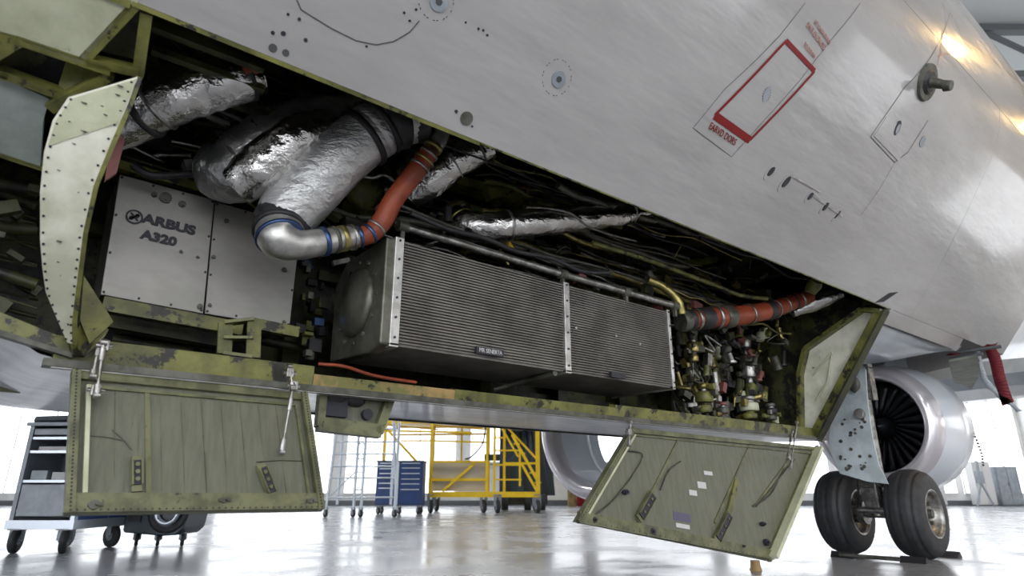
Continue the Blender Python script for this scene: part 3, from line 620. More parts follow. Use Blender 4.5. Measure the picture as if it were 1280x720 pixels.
# small far flap
fn = Vector((0, 1, -.1)); f0 = P(0, 3.22, .47)
fq = [onp(x, y, f0, fn) for x, y in ((398, 487), (488, 496), (471, 543), (394, 534))]
d3, Q3, n3 = door(*fq, 'small open flap between the left door and the yellow platform')
L3 = (fq[1]-fq[0]).length
for a0, b0, a1, b1, w_ in ((0, .05, 1, .05, .05), (0, .95, 1, .95, .07), (.97, 0, .97, 1, .05), (.03, 0, .03, 1, .04)): rimbar(d3, Q3, a0, b0, a1, b1, w_, .05, M['doorrim'], n=n3)
m2 = MB(); m2.beam(Q3(.08, .45, .02), Q3(.4, .45, .02), .1, .03, n3); obj('recess', m2, M['ink'], d3)
for a, b in ((.22, .18), (.5, .16)): m2 = MB(); m2.blob(Q3(a, b, .02), (.06, .03, .05), .3); obj('bulge', m2, M['black'], d3)
m2 = MB(); m2.disc(Q3(.72, .55, .02), n3, .03, .03); obj('latch_fitting', m2, M['ink'], d3)
# stays and hinges of the doors
def stay(x0, y0, x1, y1, v0, v1, kind='stay'):
    a, b = onv(x0, y0, v0), onv(x1, y1, v1)
    m2 = MB(); m2.tube([a, b], .006, 6); m2.tube([a.lerp(b, .1), a.lerp(b, .35)], .011, 8); m2.tube([a.lerp(b, .8), b], .013, 8)
    for t in (0, 1): m2.tube([a.lerp(b, t)-Vector((.012, 0, 0)), a.lerp(b, t)+Vector((.012, 0, 0))], .014, 8)
    obj('stay_rod', m2, M['steel'], FUS)
for x0, y0, x1, y1, v in ((130, 428, 121, 494, 2.98), (124, 432, 116, 470, 2.99), (362, 458, 366, 484, 3.0), (366, 486, 352, 565, 2.98), (996, 528, 988, 585, 3.05), (990, 540, 984, 575, 3.05), (788, 528, 786, 556, 3.05)): stay(x0, y0, x1, y1, v, v-.02)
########
_Task instructions_
Send back the data above word for word, with the pictures left out.

_Solution to the problem_
Continue the Blender Python script for this scene: part 3, from line 620. More parts follow. Use Blender 4.5. Measure the picture as if it were 1280x720 pixels.
# small far flap
fn = Vector((0, 1, -.1)); f0 = P(0, 3.22, .47)
fq = [onp(x, y, f0, fn) for x, y in ((398, 487), (488, 496), (471, 543), (394, 534))]
d3, Q3, n3 = door(*fq, 'small open flap between the left door and the yellow platform')
L3 = (fq[1]-fq[0]).length
for a0, b0, a1, b1, w_ in ((0, .05, 1, .05, .05), (0, .95, 1, .95, .07), (.97, 0, .97, 1, .05), (.03, 0, .03, 1, .04)): rimbar(d3, Q3, a0, b0, a1, b1, w_, .05, M['doorrim'], n=n3)
m2 = MB(); m2.beam(Q3(.08, .45, .02), Q3(.4, .45, .02), .1, .03, n3); obj('recess', m2, M['ink'], d3)
for a, b in ((.22, .18), (.5, .16)): m2 = MB(); m2.blob(Q3(a, b, .02), (.06, .03, .05), .3); obj('bulge', m2, M['black'], d3)
m2 = MB(); m2.disc(Q3(.72, .55, .02), n3, .03, .03); obj('latch_fitting', m2, M['ink'], d3)
# stays and hinges of the doors
def stay(x0, y0, x1, y1, v0, v1, kind='stay'):
    a, b = onv(x0, y0, v0), onv(x1, y1, v1)
    m2 = MB(); m2.tube([a, b], .006, 6); m2.tube([a.lerp(b, .1), a.lerp(b, .35)], .011, 8); m2.tube([a.lerp(b, .8), b], .013, 8)
    for t in (0, 1): m2.tube([a.lerp(b, t)-Vector((.012, 0, 0)), a.lerp(b, t)+Vector((.012, 0, 0))], .014, 8)
    obj('stay_rod', m2, M['steel'], FUS)
for x0, y0, x1, y1, v in ((130, 428, 121, 494, 2.98), (124, 432, 116, 470, 2.99), (362, 458, 366, 484, 3.0), (366, 486, 352, 565, 2.98), (996, 528, 988, 585, 3.05), (990, 540, 984, 575, 3.05), (788, 528, 786, 556, 3.05)): stay(x0, y0, x1, y1, v, v-.02)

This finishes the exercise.